Solve logarithm by hand

[darfie21]

How do I solve these by hand ? Im able to solve by using logarithms.

8^x=60
3^x=40

using logs I did this x=log 60/log 8 and x=log 40/log 3.

I not sure how to do it by hand.

 

[Deleted member 4993]

How do I solve these by hand ? Im able to solve by using logarithms.

8^x=60
3^x=40

using logs I did this x=log 60/log 8 and x=log 40/log 3.

I not sure how to do it by hand.

8^x=60 .............................(1)
3^x=40 .............................(2)

Dividing (1) by (2)

(8/3)^x = 3/2

taking 'log' on both sides of '='

x * log(8/3) = log(3/2) ...................continue

Now use the definition of 'log' and continue....

 

[darfie21]

These are two different problems 1 and 2 not a system of equations. I'm looking for the
to solve for x by hand for 8^x=60 and
solve for x 3^x=40. Sorry if I wasnt clear.

 

[HallsofIvy]

Without using logarithms, the best

 

[JeffM]

Please tell us exactly what the instructions say and what course you are taking.

 

[darfie21]

The course is Algebra II.

The question says with no calculator estimate the value of x.

a) 8^x=60
b)3^x=40

 

[Steven G]

Can you please state the entire problem in your 1st post in the future.

8^1 = 8
8^2 =64.
8^x = 60
It seems that x will be between 1 and 2. Is that clear? Since 60 is much closer to 64 then 60 is to 8 then I would suspect that x is closer to 2 than 1. I would estimate x=1.9

You try the 2nd one.

For the record, you said that you tried by hand. Well if 8^x = 60 you can easily arrive at x =log(60)/log(8) by hand so I am not clear what you are saying.

 

[darfie21]

Thank You for taking the time to answer. I arrived at x =log(60)/log(8) which requires a calculator to answer. The questions says to
answer without calculator.

Question 2 is appox 3.35.

 

[HallsofIvy]

If you don't want to use a calculator, the best you can do is an approximate value. We know that 8^2= 64 so 2 is a little too large. Try 1.5. 8^1.5= 16 times sqrt(2), about 16*1.414=22.624. That's much to small so try 1.75= 1 and 3/4. Continue to zero in on the answer. You will be repeatedly taking square roots which can be done without a calculator (though I confess I did use a calculator).

When they say "answer without a calculator" perhaps they mean for you to give "log(60)/log(8)" as the answer, not a numerical answer.

 

[Steven G]

Thank You for taking the time to answer. I arrived at x =log(60)/log(8) which requires a calculator to answer. The questions says to
answer without calculator.

No, I disagree with you. The answer is x =log(60)/log(8) and you got this result without a calculator. A calculator would give you an approximate answer but you arrived at the exact answer without a calculator. Why do you think that the answer to 8^x = 60 is not x =log(60)/log(8)? If you do think that x =log(60)/log(8) is the correct answer then why do you want to go further?

 

[Dr.Peterson]

The question says with no calculator estimate the value of x.

a) 8^x=60
b)3^x=40

Question 2 is approx 3.35.

The exact wording is essential; it is also important to tell us the context of the question. What specific topics were taught before this was asked? Have you been shown any methods for estimating logs?
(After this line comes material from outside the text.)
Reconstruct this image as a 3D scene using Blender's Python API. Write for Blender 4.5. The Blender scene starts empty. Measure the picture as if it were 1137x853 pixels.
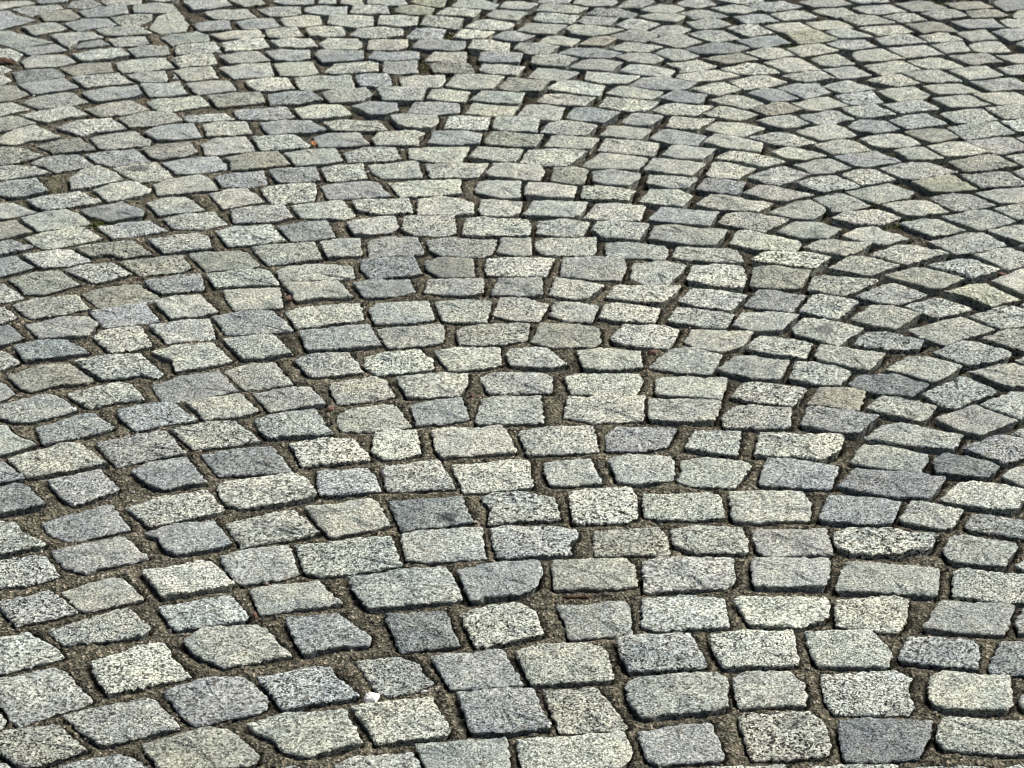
import bpy, math, random
import numpy as np
random.seed(7)
rng = np.random.default_rng(11)
scene = bpy.context.scene
col = scene.collection

# ------------------------------------------------------------------ camera
CAM_H = 1.4500
PITCH = 24.3567
cam = bpy.data.cameras.new('camera')
cam.sensor_width = 36.0
cam.lens = 2400.0 / 1137.0 * 36.0
cam.clip_start = 0.05
cam.clip_end = 2000.0
cam.dof.use_dof = True
cam.dof.focus_distance = 2.9
cam.dof.aperture_fstop = 18.0
cam_o = bpy.data.objects.new('camera', cam)
cam_o.location = (0, 0, CAM_H)
cam_o.rotation_euler = (math.radians(90 - PITCH), 0, 0)
col.objects.link(cam_o)
scene.camera = cam_o

# ------------------------------------------------------------------ sky, sun, exposure
SUN_EL, SUN_AZ = 44.0, 58.0        # azimuth measured from +Y towards +X
world = bpy.data.worlds.new('World')
scene.world = world
world.use_nodes = True
wn = world.node_tree
wn.nodes.clear()
sky = wn.nodes.new('ShaderNodeTexSky')
sky.sky_type = 'NISHITA'
sky.sun_disc = False
sky.sun_elevation = math.radians(SUN_EL)
sky.sun_rotation = math.radians(SUN_AZ)
sky.air_density = 0.4
sky.dust_density = 9.0
sky.ozone_density = 0.6
bg = wn.nodes.new('ShaderNodeBackground')
bg.inputs['Strength'].default_value = 0.10
wo = wn.nodes.new('ShaderNodeOutputWorld')
wn.links.new(sky.outputs[0], bg.inputs['Color'])
wn.links.new(bg.outputs[0], wo.inputs['Surface'])
sun = bpy.data.lights.new('sun', 'SUN')
sun.energy = 1.2
sun.angle = math.radians(32)
sun.color = (1.0, 0.99, 0.975)
sun_o = bpy.data.objects.new('sun', sun)
d = (math.sin(math.radians(SUN_AZ)) * math.cos(math.radians(SUN_EL)),
     math.cos(math.radians(SUN_AZ)) * math.cos(math.radians(SUN_EL)), math.sin(math.radians(SUN_EL)))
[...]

Assuming what you gave here are the exact wording, and the actual answer shown for the second problem, we still have the question, how close an estimate are they asking for? I would expect it to say, "to the nearest hundredth" if they expect that answer. On the other hand, perhaps they gave you some specific values to work with, e.g. log(3) = 0.477 and log(2) = 0.301 (base ten), from which you could find approximate answers:

(b) x = log(40)/log(3) = (2log(2) + log(10))/log(3) = (2*0.301 + 1)/(0.477) = 3.35​

Please tell us anything extra that might help clarify what methods might be expected.